Navigating the Virtual Marketplace

Within the logistics online marketplace operates an aggregation of companies acting on behalf of shippers that purchase transportation from a diverse group of logistics services providers. These providers include trading exchanges; logistics solutions providers; trucking, rail, ocean, and air carriers; and companies specializing in ancillary logistics services such as supply chain event management.

Over the past year, many companies have tried to participate in this virtual marketplace by developing Internet transportation management solutions. Most have not been successful. They did not understand the complexities involved, did not have sufficient logistics management experience, and did not relate to what this market was demanding. Many sites were simply stand-alone auction models that attempted to match shippers’ freight with carriers’ capacity.

From Dust to Dust…

Many believed this approach would yield competitive transportation rates for shippers. But developers failed to realize that consistent service reliability could not be delivered this way. Beyond deficient service, these sites did not integrate the critical transportation function with other supply chain applications. Many of these companies no longer exist, some are for sale, and others were forced into consolidation. But this alone does not signify the end of an era.

As the dust of the first-generation logistics providers settles, Internet research shows that companies still view the Internet as vital, even indispensable, to improving their supply chain efficiency—the complete cost to plan, buy, make, move, and sell their company’s goods.
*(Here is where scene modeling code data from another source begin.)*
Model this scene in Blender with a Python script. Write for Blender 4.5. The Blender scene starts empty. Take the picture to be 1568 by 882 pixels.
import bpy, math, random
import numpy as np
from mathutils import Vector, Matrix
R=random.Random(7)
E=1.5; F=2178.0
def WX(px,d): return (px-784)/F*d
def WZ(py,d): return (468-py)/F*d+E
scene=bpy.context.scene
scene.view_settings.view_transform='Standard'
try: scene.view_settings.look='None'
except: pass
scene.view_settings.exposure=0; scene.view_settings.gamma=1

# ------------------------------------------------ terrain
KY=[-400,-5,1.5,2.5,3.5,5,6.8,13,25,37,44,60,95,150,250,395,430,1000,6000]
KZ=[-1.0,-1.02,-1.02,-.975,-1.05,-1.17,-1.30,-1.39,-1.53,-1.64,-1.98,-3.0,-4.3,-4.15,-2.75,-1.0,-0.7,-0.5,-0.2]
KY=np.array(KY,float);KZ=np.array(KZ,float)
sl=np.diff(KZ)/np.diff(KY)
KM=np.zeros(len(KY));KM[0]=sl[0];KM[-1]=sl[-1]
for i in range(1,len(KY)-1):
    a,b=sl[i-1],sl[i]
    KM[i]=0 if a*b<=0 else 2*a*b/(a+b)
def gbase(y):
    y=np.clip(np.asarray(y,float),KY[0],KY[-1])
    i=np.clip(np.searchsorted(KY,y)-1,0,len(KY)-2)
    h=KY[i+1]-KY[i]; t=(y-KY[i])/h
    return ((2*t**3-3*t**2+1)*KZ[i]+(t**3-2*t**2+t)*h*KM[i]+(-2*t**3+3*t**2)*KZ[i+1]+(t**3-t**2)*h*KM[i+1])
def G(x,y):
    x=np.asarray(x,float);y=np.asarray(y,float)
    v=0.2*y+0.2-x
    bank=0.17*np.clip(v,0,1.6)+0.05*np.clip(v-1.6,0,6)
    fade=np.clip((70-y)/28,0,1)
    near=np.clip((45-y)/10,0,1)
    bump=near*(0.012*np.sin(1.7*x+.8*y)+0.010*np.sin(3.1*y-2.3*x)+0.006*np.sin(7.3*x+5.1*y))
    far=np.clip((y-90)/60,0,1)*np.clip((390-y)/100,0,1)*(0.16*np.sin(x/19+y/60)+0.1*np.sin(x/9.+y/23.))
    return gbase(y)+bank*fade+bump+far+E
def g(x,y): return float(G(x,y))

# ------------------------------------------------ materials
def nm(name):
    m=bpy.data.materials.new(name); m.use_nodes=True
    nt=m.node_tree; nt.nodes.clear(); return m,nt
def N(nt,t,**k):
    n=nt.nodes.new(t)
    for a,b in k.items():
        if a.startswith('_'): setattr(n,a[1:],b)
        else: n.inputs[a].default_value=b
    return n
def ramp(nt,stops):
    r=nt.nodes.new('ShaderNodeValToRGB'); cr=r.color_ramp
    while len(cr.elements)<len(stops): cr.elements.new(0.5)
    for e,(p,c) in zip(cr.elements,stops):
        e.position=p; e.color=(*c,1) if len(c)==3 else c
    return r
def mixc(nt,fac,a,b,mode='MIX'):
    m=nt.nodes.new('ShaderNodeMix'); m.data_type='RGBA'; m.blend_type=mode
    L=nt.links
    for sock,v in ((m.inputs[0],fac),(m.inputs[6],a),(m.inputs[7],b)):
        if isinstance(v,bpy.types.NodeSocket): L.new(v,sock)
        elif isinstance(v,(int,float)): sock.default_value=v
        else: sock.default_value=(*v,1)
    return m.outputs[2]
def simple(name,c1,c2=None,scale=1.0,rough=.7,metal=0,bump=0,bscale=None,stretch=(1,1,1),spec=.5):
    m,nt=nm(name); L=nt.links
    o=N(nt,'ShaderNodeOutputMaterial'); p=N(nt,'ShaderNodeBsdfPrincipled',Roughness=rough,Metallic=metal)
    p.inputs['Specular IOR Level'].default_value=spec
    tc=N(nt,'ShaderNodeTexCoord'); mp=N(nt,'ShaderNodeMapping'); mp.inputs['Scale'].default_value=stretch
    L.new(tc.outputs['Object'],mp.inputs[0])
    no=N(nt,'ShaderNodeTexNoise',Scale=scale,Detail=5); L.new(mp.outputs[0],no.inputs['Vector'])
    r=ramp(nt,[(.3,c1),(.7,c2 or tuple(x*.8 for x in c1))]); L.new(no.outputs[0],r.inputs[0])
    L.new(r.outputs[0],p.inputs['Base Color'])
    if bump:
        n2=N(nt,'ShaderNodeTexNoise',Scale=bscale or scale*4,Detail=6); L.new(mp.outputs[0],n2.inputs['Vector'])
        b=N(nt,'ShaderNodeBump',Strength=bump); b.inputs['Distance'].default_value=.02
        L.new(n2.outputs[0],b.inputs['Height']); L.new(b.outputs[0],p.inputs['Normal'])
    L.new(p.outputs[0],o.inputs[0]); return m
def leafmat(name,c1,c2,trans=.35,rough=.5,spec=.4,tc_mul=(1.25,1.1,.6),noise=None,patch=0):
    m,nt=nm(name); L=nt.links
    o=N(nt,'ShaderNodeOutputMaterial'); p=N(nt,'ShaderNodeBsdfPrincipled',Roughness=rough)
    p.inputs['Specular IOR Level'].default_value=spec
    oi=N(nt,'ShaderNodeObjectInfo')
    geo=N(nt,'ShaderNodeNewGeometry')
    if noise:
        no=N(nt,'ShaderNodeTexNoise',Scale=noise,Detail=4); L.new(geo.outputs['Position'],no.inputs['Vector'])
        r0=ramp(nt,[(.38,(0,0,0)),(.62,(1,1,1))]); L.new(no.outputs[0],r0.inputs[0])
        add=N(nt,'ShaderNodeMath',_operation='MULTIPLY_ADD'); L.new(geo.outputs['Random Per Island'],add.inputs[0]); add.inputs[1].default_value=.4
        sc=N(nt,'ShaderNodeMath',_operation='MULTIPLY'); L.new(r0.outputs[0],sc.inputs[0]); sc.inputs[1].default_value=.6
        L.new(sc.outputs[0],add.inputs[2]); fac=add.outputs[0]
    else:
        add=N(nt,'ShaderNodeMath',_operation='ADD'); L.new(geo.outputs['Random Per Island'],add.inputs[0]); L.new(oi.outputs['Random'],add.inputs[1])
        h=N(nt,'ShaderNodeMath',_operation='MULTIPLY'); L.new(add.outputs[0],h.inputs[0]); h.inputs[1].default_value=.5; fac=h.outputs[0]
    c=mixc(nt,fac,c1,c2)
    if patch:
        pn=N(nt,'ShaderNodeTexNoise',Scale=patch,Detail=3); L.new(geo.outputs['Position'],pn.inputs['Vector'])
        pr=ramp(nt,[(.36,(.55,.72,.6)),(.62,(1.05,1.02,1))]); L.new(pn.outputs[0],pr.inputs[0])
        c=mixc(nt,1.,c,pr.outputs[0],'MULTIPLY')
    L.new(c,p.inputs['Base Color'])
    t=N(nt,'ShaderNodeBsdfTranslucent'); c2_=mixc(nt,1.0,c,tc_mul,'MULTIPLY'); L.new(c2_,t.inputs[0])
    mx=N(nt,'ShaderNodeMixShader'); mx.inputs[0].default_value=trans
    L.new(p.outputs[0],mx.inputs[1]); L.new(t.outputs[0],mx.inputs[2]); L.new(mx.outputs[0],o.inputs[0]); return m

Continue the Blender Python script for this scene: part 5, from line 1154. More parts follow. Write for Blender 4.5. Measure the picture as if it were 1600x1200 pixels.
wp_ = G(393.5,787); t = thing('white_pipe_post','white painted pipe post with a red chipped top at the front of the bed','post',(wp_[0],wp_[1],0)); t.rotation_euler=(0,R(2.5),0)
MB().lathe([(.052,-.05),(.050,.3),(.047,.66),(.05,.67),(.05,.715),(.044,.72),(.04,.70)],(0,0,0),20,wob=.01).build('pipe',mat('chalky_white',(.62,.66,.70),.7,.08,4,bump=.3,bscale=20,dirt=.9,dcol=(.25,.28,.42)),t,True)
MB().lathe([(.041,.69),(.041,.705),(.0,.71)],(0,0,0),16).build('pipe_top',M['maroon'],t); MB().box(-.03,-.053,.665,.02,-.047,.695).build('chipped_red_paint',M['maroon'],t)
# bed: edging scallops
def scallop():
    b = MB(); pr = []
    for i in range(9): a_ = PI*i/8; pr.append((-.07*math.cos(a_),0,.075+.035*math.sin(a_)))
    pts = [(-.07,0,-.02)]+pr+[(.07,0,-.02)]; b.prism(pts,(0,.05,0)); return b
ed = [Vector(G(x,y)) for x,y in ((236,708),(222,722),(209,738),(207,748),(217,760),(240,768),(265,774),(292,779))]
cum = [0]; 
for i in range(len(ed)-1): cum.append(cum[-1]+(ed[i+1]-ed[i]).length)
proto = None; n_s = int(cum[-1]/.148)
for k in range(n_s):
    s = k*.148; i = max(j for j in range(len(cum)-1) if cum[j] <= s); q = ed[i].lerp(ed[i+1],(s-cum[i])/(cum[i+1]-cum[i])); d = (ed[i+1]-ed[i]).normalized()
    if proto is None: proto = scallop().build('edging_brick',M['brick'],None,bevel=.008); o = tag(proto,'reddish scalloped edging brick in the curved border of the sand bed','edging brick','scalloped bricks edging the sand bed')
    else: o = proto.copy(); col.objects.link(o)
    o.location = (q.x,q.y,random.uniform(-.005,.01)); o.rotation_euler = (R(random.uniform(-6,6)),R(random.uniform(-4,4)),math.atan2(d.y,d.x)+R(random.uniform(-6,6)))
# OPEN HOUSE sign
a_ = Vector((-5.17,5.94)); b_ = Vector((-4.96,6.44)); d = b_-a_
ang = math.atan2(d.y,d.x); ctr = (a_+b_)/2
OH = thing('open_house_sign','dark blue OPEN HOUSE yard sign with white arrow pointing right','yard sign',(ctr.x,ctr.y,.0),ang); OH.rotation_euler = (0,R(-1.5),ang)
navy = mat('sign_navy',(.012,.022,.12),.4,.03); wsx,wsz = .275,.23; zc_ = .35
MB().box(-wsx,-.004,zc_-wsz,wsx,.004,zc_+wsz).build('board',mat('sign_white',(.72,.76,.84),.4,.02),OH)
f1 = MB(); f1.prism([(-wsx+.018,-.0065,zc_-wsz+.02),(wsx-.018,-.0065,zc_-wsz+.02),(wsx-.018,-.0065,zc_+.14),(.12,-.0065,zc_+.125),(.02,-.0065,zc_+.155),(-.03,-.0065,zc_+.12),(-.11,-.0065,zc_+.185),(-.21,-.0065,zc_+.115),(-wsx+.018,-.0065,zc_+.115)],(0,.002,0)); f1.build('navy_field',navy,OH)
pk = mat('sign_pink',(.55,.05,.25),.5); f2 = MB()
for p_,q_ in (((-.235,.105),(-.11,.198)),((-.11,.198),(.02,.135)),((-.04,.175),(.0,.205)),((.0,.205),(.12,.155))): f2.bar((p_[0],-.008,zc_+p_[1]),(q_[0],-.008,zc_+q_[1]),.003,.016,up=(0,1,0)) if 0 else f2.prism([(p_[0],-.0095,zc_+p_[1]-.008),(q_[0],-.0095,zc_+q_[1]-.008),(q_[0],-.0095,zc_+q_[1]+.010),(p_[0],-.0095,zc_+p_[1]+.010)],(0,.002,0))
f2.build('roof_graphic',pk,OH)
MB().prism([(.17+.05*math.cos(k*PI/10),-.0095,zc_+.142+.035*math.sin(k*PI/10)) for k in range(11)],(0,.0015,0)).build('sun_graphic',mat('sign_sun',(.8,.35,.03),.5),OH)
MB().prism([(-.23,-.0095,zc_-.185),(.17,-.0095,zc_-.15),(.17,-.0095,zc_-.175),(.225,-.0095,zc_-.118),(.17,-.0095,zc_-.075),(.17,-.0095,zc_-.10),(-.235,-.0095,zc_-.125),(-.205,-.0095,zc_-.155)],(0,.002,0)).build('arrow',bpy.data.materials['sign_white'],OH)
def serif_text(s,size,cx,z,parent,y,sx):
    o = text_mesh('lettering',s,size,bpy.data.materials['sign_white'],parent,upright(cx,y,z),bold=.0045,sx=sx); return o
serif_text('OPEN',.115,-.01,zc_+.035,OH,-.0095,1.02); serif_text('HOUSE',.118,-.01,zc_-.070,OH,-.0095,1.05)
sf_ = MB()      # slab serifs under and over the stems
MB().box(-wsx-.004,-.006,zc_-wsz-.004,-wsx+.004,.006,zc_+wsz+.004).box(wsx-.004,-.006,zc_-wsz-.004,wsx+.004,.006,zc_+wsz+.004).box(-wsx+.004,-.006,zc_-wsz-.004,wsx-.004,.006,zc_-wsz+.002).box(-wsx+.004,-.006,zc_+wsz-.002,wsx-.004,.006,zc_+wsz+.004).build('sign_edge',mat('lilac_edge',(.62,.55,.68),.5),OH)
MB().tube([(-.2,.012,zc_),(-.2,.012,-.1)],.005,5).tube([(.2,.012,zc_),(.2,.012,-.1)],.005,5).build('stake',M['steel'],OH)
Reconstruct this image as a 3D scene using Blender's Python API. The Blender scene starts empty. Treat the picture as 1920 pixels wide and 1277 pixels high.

In most physical distribution systems, transportation is the largest cost component of total logistics, thus the most important element of supply chain management.

The internal transportation department of many companies functions in a fragmented manner, however. For example, it is not unusual for a multi-billion-dollar organization that spends several hundred million dollars on its transportation to use a few thousand trucking companies to move its goods. Using so many trucking companies usually indicates transportation purchasing fragmentation.

Other transportation modes are also often purchased ineffectively. Companies do not always consolidate their purchases on a corporate-wide basis, often forfeiting purchasing leverage. Their failure to consolidate frequently can be traced more often to archaic and disconnected internal information systems than ignorance.

For many companies, large and small alike:

  • Transportation costs are too high and service levels unacceptably low.
  • Transportation management is misunderstood.
  • Information companies need to manage and improve the logistics process is unavailable.
  • Upper management is aware that transportation logistics is critically important to their business.

It is estimated that even today, approximately half the companies that could benefit from a transportation management system do not have one. Transportation coordination is limited within many companies. In trucking, for example, the average vehicle is just 38 percent full on backhaul journeys. It is clear that companies need help managing transportation logistics.

Filling the Cracks

The fragmented aggregation of logistics providers, coupled with disorganization within the shippers’ company, presents an opportunity for nimble transportation solutions providers. The opportunity is not about changing the way this industry does business, but rather about making how it transacts business work better.

For a provider to be successful long term, it needs to be much more than just another online catalog or web site matching transportation buyers with sellers. The auction sites that proliferated in 2000 provide valuable lessons. Those sites failed to understand that shippers view transportation service as importantly, if not more so, than price and are not willing to abandon long-term contractual relationships in favor of spot movements.

When shippers look to purchase transportation online, they expect:

  • Competitive prices.
  • Multi-modal carrier resources availability.
  • Freight visibility.
  • One point of contact across the entire range of suppliers.
  • Consolidated reporting and accounting across multiple corporate entities.
  • Single point of payment.

Additionally, the back-end of the transactions—including invoicing, accounting, customer service, and other functions—must not be the customers’ problem. The provider should handle them as part of the total package.

Successful providers negotiate and manage relationships with a diverse collection of Internet-based logistics buyers and sellers. Before transacting business with these companies, providers need to assess the long-term viability of the entities they are doing business with. This includes evaluating business models, capitalization, and financial stability.

While it may seem obvious, providers need to acquire an understanding of trading exchanges and key distinctions among them. Some are owned and operated by a single, dominant company. Others are operated by groups of companies in the same industry. Others still are run by independent companies that have no affiliation with participating buyers or sellers.

Finally, a successful developer of transportation logistics services must possess a deep understanding of all financial operations and technology elements and have a legitimate understanding of how they fit together. The best way to accomplish this, and to understand the issues confronted by companies, is to have access to logistics experts who have faced the many difficulties and who understand the intricacies of the industry.

Provider Priorities

For their part in the transaction process, providers need to achieve:

  • Broad reach of prices and terms of different transportation logistics sellers.
  • Greater negotiation power than individual companies have on their own.Providers need to deliver:
  • Lower transportation logistics costs achievable through proprietary services and networks.
  • Reduced vulnerability to transportation service disruption.

Optimizing freight aggregation, locating the most suitable carrier, purchasing transportation services competitively, and providing value-added logistics services are cornerstones of a successful business model.

Internet transportation management will continue to inexorably force changes throughout the industry. Companies that fail to keep pace may jeopardize their very survival.